Due to concerns over climate change and other issues, the government drives out the foreign oil company, and Amal loses her job. What is she to do with her mother and her sisters? She cries to me, “Why did this happen? This company is good! The boss treats me well. They’re good people. Why does the government not want them? It must be bribery.”

I cannot answer Amal’s question. I explain to her, “Amal, this is a climate change issue. It’s not only about you or me. It’s not about any individuals. It’s for the whole world. It’s a global issue. So, Amal, you don’t have an oil company now, but maybe soon you will have more renewables here. You can find a new job.”

Amal doesn’t understand that. Amal tells me, “I don’t really know about climate change, but I need this job. My sisters are at university. They need to pay tuition, and I need to feed my mom bread and milk next week.” I don’t know how to answer Amal’s question. She tells me about the bribery—how it’s a common issue in her country. I don’t know how to answer that, either.

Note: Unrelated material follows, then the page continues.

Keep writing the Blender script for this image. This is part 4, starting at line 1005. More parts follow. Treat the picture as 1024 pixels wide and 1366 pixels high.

Half a year later, after this oil corporation has been driven out of the country, the government replaces it with a local company. So the oil field is producing again. Everything is the same, except Amal and some other people have lost their jobs. And renewable energy companies’ investors are not really interested in this small country. Amal can’t find a new job for a long time.

The last time I heard from Amal, she was married, at almost forty years old. She married someone she didn’t really know. She only met him once. But he can support her family, her mom, and her sisters. He can buy bread and coffee, and he can pay for tuition.

Amal told me, “I’m already 40 years old. I don’t have many choices. But we’ll be OK as long as there’s a guy who can help the family.” Since then, I haven’t heard from Amal for a long time. I want to text her, but I don’t know what to talk about.

This is the end of Amal’s story in my life, maybe, but it’s not the end of many other stories. In many underrepresented countries, oil and gas are among the few resources they have, and renewables investors are usually reluctant to enter into these countries. Meanwhile, oil and gas companies cause environmental accidents, including in the beautiful Nile River, the longest river in the world.

People there rely on the jobs from oil and gas companies. For people like Amal, they don’t even know what is happening. They don’t know about climate change. They don’t care about climate change, because their lives are super simple. They love their family. They like their job—even though the job is provided by what we see as an evil oil and gas company.

Are those people the same as us? I don’t know. They don’t even know about climate change, while we are fighting passionately against it. So they are not us. But they also are us, because we are all together, living on this beautiful Mother Earth, wanting a happy life, and wanting to do something worthwhile in the short time we have.

So climate change: this global narrative impacts the whole world for hundreds, or even thousands of years. But what about people like Amal, who may live just for less than 100 years? Where is Amal’s voice? Where are people like Amal, in conversations about global climate change? Where are they?

I have no answer to that, but as we confront this global narrative of human beings and environment interactions, can we not forget the individuals who are not being seen and may never be seen, like Amal? They don’t fight against climate change. But they also have a right to a happy life. So people like Amal deserve to be seen.

Let us see them. And let them see us. And let us all see each other, even as we confront climate change on Mother Earth. That’s the end of my story. Thank you.

Alita is an antevasin, an in-betweener. One who lives by the border of two worlds. She is still learning how to plant a garden at the border and embrace the two worlds.